_Given instruction_: Copy the lines of the data below exactly, starting at the first and stopping after the line that contains "SC = bpy.context.scene"; include no pictures.

_Recorded information_:
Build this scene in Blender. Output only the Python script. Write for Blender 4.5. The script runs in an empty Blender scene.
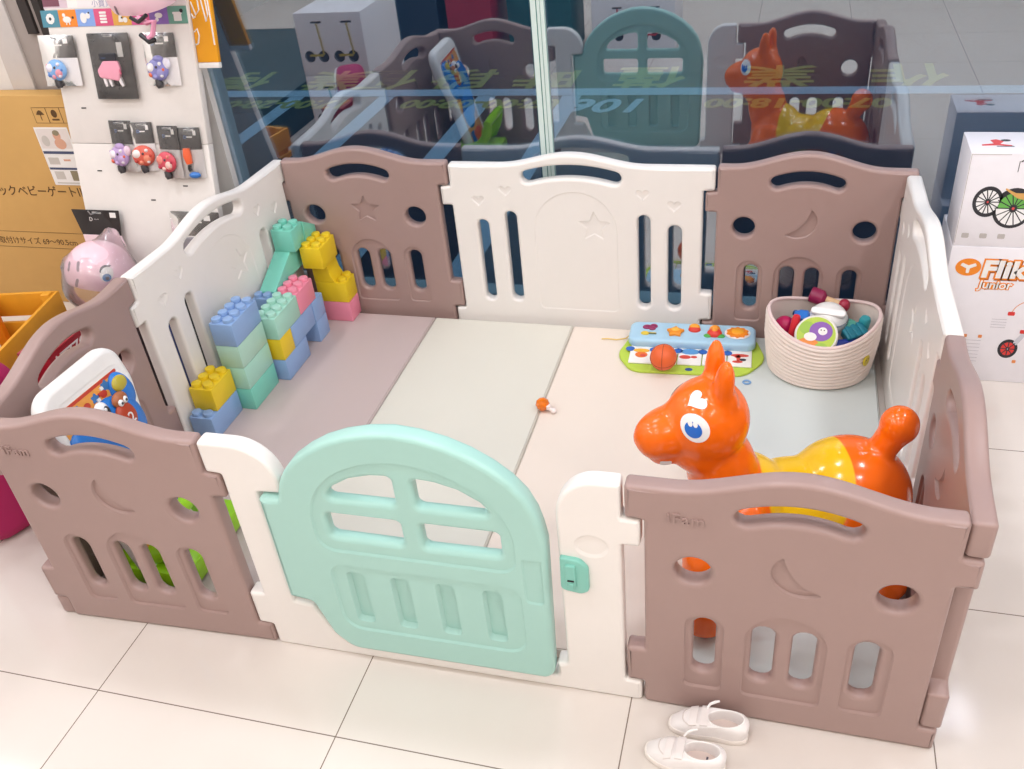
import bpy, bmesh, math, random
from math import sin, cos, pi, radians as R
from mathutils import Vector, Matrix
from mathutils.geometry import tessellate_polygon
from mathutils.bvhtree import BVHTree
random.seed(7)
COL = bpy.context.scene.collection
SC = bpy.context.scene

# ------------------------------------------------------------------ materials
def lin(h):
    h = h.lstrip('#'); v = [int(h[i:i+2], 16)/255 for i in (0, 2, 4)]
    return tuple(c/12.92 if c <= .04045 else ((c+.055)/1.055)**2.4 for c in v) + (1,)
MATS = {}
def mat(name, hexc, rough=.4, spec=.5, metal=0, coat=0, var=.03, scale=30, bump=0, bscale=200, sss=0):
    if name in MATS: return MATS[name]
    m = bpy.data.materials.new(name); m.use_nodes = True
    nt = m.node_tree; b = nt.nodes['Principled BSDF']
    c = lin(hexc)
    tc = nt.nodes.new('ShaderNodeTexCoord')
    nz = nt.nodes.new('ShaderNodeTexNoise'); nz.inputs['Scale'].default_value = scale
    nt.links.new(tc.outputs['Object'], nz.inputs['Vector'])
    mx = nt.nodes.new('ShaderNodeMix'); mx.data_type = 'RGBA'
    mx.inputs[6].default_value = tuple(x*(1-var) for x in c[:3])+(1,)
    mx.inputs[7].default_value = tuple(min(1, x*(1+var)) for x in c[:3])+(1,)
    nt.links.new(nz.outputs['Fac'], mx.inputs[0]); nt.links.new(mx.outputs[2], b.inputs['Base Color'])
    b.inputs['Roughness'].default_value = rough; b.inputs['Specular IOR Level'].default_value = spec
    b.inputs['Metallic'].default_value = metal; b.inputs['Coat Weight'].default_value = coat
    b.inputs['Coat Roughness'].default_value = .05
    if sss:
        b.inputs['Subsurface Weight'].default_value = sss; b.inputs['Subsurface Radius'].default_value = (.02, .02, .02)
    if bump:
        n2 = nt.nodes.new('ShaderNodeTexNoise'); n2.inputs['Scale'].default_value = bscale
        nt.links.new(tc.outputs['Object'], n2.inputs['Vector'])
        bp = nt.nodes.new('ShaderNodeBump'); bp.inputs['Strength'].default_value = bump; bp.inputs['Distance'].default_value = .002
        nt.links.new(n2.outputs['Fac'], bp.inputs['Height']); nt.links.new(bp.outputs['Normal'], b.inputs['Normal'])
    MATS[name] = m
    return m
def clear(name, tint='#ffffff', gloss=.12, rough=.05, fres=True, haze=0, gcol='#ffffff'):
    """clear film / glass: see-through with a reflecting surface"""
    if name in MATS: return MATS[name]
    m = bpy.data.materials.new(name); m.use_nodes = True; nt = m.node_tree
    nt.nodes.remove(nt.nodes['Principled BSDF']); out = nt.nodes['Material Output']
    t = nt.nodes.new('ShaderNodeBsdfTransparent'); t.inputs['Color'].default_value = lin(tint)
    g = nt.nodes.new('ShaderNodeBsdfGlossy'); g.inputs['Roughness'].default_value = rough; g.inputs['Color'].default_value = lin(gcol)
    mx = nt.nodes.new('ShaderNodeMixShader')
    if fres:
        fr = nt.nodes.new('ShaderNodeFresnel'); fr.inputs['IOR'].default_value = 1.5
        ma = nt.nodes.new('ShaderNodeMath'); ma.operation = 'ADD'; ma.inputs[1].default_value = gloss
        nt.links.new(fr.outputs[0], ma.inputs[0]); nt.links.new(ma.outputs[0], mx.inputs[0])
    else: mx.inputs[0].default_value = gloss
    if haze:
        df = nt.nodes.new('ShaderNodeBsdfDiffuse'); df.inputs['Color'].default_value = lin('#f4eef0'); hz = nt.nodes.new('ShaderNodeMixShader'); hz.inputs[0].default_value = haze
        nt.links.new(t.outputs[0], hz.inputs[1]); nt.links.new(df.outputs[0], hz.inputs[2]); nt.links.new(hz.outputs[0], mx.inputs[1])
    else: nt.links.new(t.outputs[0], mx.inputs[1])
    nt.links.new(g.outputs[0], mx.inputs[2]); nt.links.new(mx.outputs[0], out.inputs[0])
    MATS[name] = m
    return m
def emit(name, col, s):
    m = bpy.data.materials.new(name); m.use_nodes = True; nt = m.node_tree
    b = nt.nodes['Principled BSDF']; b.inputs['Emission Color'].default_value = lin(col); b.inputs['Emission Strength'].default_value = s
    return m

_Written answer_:
Build this scene in Blender. Output only the Python script. Write for Blender 4.5. The script runs in an empty Blender scene.
import bpy, bmesh, math, random
from math import sin, cos, pi, radians as R
from mathutils import Vector, Matrix
from mathutils.geometry import tessellate_polygon
from mathutils.bvhtree import BVHTree
random.seed(7)
COL = bpy.context.scene.collection
SC = bpy.context.scene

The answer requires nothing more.